Erdoğan, her türlü iç direnişi bitirmek istiyor ve demokrasiye de övgülerde bulunmayı unutmadan kendi icat ettiği “Türkiye Yüzyılı" sloganı etrafında toplanma çağrısı yapıyor. Zira İstanbul’daki destekçileriyle yaptığı konuşmada şunları söyledi: “Bize demokrasi bayramı yaşatan milletime şükranlarımı sunuyorum.” Deutsche Welle onun şu sözlerini aktardı: “Yaptıkları seçimle önümüzdeki beş yıl boyunca ülkeyi yönetme sorumluluğunu bize tekrar emanet eden milletimizin istisnasız tüm temsilcilerine teşekkür ediyorum.”
2014’teki cumhurbaşkanlığı seçimlerindeki ilk zaferinden sonra da olduğu gibi sürekli olarak bu şekilde konuşuyor. Zira o zamanda şöyle demişti: “Beni Türkiye Cumhuriyeti’nin on ikinci Cumhurbaşkanı olarak tayin ettiği için milletime teşekkür ediyorum. Sadece bana oy verenlerin değil, 77 milyonun da başkanı olacağım. Bugün halkın iradesi bir kez daha galip geldi ve bugün bir kez daha demokrasi kazandı. Bana oy vermeyenler de benim taraftarlarımla aynı şeyi gerçekleştirdiler. Beni sevmeyenler de beni sevenlerle aynı zaferi kazandılar.”
Erdoğan’ın “Türkiye kazandı, demokrasi kazandı” sözleri yeni bir şey değildir; zira demokrasiye olan bağlılığını defalarca teyit etmiştir. Örneğin 2016 yılındaki başarısız askeri darbe girişiminin bastırılmasının ardından Avrupalı siyasetçilerin ve iç muhalefetin despotluk ve diktatörlük suçlamalarına yanıt verirken, kendisini “muhafazakâr demokrat” olarak tanımlamıştı.

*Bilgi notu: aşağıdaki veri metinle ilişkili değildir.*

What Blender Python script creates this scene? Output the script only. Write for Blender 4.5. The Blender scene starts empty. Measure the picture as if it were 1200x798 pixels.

Erdoğan, iktidarı elinde tutmak için rakiplerinden daha az milliyetçi olmadığını kanıtlamak zorundadır. Şimdi de ilk turda %5 oy alan aşırı milliyetçi Ata İttifakı’nın adayı Sinan Ogan’ın, nasıl da taraftarlarını medyada “Reis” lakaplı Erdoğan’a oy vermeye çağırdığını görüyoruz. O zamandan beri seçmenlerinin oyları sayesinde Erdoğan, kazandığı takdirde Suriyeli mültecileri sınır dışı etme, kredileri affetme ve Ulusal Futbol Ligi maçlarını ücretsiz yayınlama sözü veren rakibi Kemal Kılıçdaroğlu’nun elinden zar zor zaferi aldı.
İngiliz haber sitesi Middle East Eye’ın genel yayın yönetmeni David Hearst’e göre: “Kılıçdaroğlu’nun kampanyası sadece konuşmaktan korkmuyor. Görünen o ki kendilerinin doğurduğu felaket için kurbanları suçlaması, milliyetçi mantığın özelliklerinden biridir.” Ancak Erdoğan rakibini bile utandırmadı; aksine söyledikleri gibi Kemalistlerin ateşlediği aynı korku kampanyasını istismar ederek kendi sahasında oynadı. Daha ılımlı bir ifadeyle, Amerika’nın ajanı Beşar Esad’a karşı devrimi bastırma emrini yerine getirerek Suriye’deki Müslümanların çektiği acıların ana suçlularından biri olmasına rağmen, Suriyeli mülteci sorununu çözme sözü de veriyor.